Wednesday, December 05, 2012

Republicans Approach Immigration Reform

From a blurb in The Wall Street Journal: Margaret Thatcher writing in the Daily Telegraph, Jan 30, 1975:
One of the most hackneyed of political quotations is Disraeli's dictum that the Tory party "is a national party or it is nothing." Yet it means more than the obvious truths that Conservatives must put the interests of the whole nation first and must seek their electoral support among all classes and sections of the community. It means also that the party cannot long survive unless its policies are in tune with the deepest and best instincts of the British people. . . . My kind of Tory party would make no secret of its belief in individual freedom and individual prosperity, in the maintenance of law and order, in the wide distribution of private property, in rewards for energy, skill and thrift, in diversity of choice, in the preservation of local rights in local communities. Size is not all, any more than economic growth is all. Even efficiency is not enough. People come first—their needs, their hopes, their choice, their values and ideals. We have to understand these first—to be seen to be listening with sympathy and concern. It is important to be able to lead, certainly. But you cannot for long lead people where they do not want to go.
I have the highest respect for Margaret Thatcher and her political wisdom.  Substitute the word "Tory" with the word "Republican".  Do you understand what she is saying?  A huge barrier the Republican party faces today is the lack of communication skills in our speakers.  If we do not learn to get our message across to the population, we will continue to shrink as a party and as the agenda-setters.  Nothing could be clearer as the last presidential election.
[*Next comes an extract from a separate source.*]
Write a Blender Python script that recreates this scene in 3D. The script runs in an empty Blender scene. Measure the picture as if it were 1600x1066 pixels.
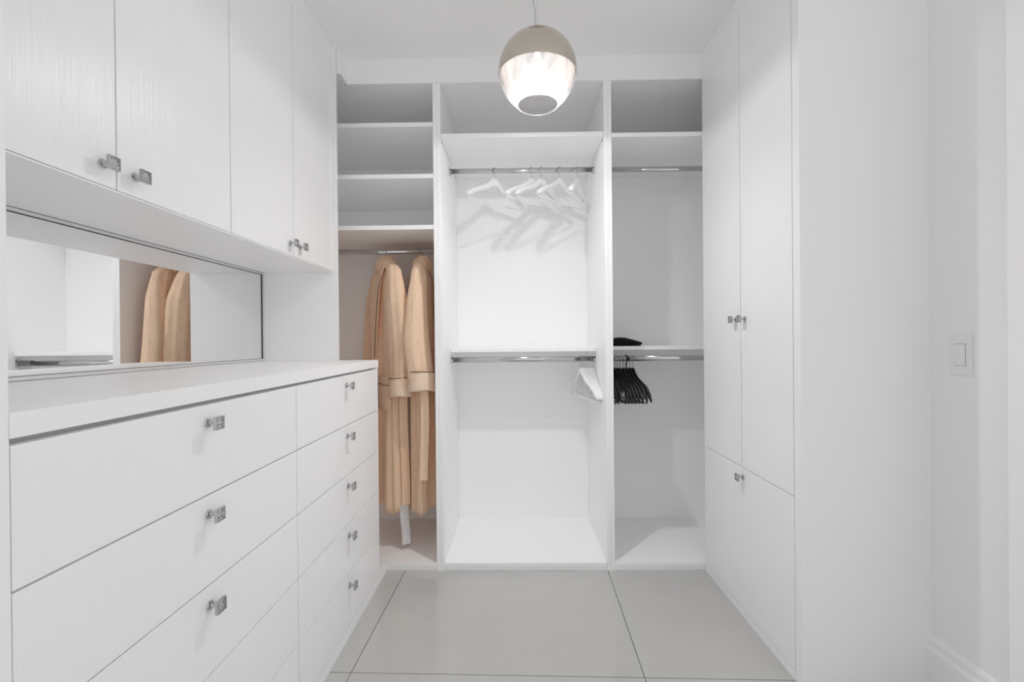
import bpy, bmesh, math, random
from mathutils import Vector, Matrix
random.seed(7)
PI = math.pi
SC = bpy.context.scene
COL = SC.collection

# ------------------------------------------------------------------ camera
def make_camera():
    yaw, pitch, roll = 0.0125, 0.003, 0.009
    f = Vector((-math.sin(yaw)*math.cos(pitch), math.cos(yaw)*math.cos(pitch), -math.sin(pitch)))
    r = Vector((math.cos(yaw), math.sin(yaw), 0.0))
    u = r.cross(f)
    c, s = math.cos(roll), math.sin(roll)
    r2 = c*r - s*u
    u2 = s*r + c*u
    cam = bpy.data.cameras.new('camera')
    cam.sensor_width = 36.0
    cam.lens = 711.0/1600.0*36.0
    cam.clip_start = 0.02
    o = bpy.data.objects.new('camera', cam)
    COL.objects.link(o)
    m = Matrix((r2, u2, -f)).transposed().to_4x4()
    m.translation = Vector((0, 0, 1.18))
    o.matrix_world = m
    SC.camera = o
make_camera()

# ------------------------------------------------------------------ world, light, exposure
W = bpy.data.worlds.new('world')
SC.world = W
W.use_nodes = True
W.node_tree.nodes['Background'].inputs[0].default_value = (1.0, 1.0, 1.0, 1)
W.node_tree.nodes['Background'].inputs[1].default_value = 0.84
BULB_STRENGTH = 760.0
SPOT_POWER = 24.0
SC.view_settings.view_transform = 'Standard'
SC.view_settings.look = 'None'
SC.view_settings.gamma = 1.0
SC.view_settings.use_curve_mapping = False
SC.view_settings.exposure = 0.09
SC.cycles.max_bounces = 20
SC.cycles.diffuse_bounces = 16
SC.cycles.transparent_max_bounces = 16

# ------------------------------------------------------------------ materials
def mat(name, col, rough=0.5, metal=0.0, spec=0.5, coat=0.0):
    m = bpy.data.materials.new(name)
    m.use_nodes = True
    b = m.node_tree.nodes['Principled BSDF']
    b.inputs['Base Color'].default_value = (*col, 1)
    b.inputs['Roughness'].default_value = rough
    b.inputs['Metallic'].default_value = metal
    b.inputs['Specular IOR Level'].default_value = spec
    b.inputs['Coat Weight'].default_value = coat
    return m

def add_noise(m, scale=(1, 1, 1), nscale=10, detail=4, amt=0.04, bump=0.0, dist=0.001, rough_amt=0.0):
    """small colour variation and fine relief from a stretched noise"""
    nt = m.node_tree
    b = nt.nodes['Principled BSDF']
    tc = nt.nodes.new('ShaderNodeTexCoord')
    mp = nt.nodes.new('ShaderNodeMapping')
    mp.inputs['Scale'].default_value = scale
    nz = nt.nodes.new('ShaderNodeTexNoise')
    nz.inputs['Scale'].default_value = nscale
    nz.inputs['Detail'].default_value = detail
    nt.links.new(tc.outputs['Object'], mp.inputs['Vector'])
    nt.links.new(mp.outputs['Vector'], nz.inputs['Vector'])
    if amt > 0:
        base = b.inputs['Base Color'].default_value[:]
        cr = nt.nodes.new('ShaderNodeMix')
        cr.data_type = 'RGBA'
        cr.inputs['A'].default_value = tuple(max(0, c*(1-amt)) for c in base[:3]) + (1,)
        cr.inputs['B'].default_value = tuple(min(1, c*(1+amt)) for c in base[:3]) + (1,)
        nt.links.new(nz.outputs['Fac'], cr.inputs['Factor'])
        nt.links.new(cr.outputs['Result'], b.inputs['Base Color'])
    if bump > 0:
        bp = nt.nodes.new('ShaderNodeBump')
        bp.inputs['Strength'].default_value = bump
        bp.inputs['Distance'].default_value = dist
        nt.links.new(nz.outputs['Fac'], bp.inputs['Height'])
        nt.links.new(bp.outputs['Normal'], b.inputs['Normal'])
    return m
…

Peggy Noonan notes this about the lack of basic tact in today's political discourse:

One of the biggest things often missing in politics? Tact. Simple tact. This is one of many reasons it would be good to see more Republican women rise and speak for the party: because they still have more of it than the men.
In the last few days, immigration reform has been the topic of several speeches delivered by those offering the path forward.  For instance, I have recently heard remarks delivered by Rep Paul Ryan, Senator Marco Rubio and former president George W. Bush.  All call for common sense, compassionate immigration policy reform.  Especially when it comes to the children born and raised here, with no knowledge or experience in another country, we must find a path with perimeters that allows them to transition into full community status.

I read this on Facebook today: from the George W. Bush Presidential Center: Did you know that more than 40% of all companies on the 2010 Fortune 500 list were founded by an immigrant or the child of an immigrant? Read more in the 4% Growth Project's Immigration Handbook.

You may remember that Bush attempted to push immigration reform during his time in the White House but due to bad messaging and poorly written policy, the legislation went nowhere.  You may also remember that he received 40% of the Latino vote as a presidential candidate, and over 60% as a candidate for Texas governor.

Senator Rubio's remarks made at the 2012 Jack Kemp Foundation Dinner are HERE.

It's a crucial issue and it's time for Republicans to be on the offense, not defense.  It's a start.